Lo que los niños necesitarían
Los niños necesitarían correr sobre la hierba, y no tener un cartel que prohibe pisar el césped. Árboles a los que trepar. Riachuelos en los que mojarse. Barro, campo, conejos, perdices, bolas de tierra, caminos nuevos donde inventar un viaje a lo desconocido. Esas cosas que parecen imposibles pero que los pequeños seres humanos necesitan. Nuestras ciudades son hostiles a los niños, no están pensadas para ellos, ni diseñadas para sus necesidades reales, y eso, a la larga, estoy segura que se paga.
Existe una iniciativa de la ONU llamada Ciudades Amigas de los Niños. Pese a ser insuficiente, al menos que la ciudad donde vivimos cumpla esas características es algo básico. Adaptando esto a nuestra realidad en España, sería exigible que todas las ciudades se preocuparan de tener espacios verdes con plantas y animales donde los niños pudieran jugar.
No debería bastar un bonito parque con el acceso restringido, pensado solamente para ser contemplado o paseado. También debería dotarse a la ciudad de mecanismos por los que los niños pudieran participar con sus opiniones en la vida diaria, exponiendo libremente sus necesidades y deseos, para no ser, por su edad, ciudadanos de segunda a los que no hay disposición de escuchar y ateder.
Es una de las cosas que más rabia me dan, esos parques tan bonitos, con un césped cuidado y flores, pero con carteles que prohiben acceder a la zona verde, dejando a los niños como simples expectadores de la Naturaleza, sin más que unos pocos columpios para ejercitar su necesidad de juego y escalada.
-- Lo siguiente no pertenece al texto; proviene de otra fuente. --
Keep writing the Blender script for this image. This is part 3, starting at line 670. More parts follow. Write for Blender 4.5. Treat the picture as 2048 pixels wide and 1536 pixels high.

Puesto que las ciudades son hostiles con los niños, quizá lo único que nos queda a los padres es dedicar el tiempo libre a proporcionarles experiencias de juego libre en la Naturaleza. Irnos los fines de semana al campo, aunque estemos cansados. Pasar las horas de la tarde que les deje libre el colegio, en vez de en cumplir un frenético horario de deberes y clases extraescolares, en la calle y en la zona verde libre más cercana.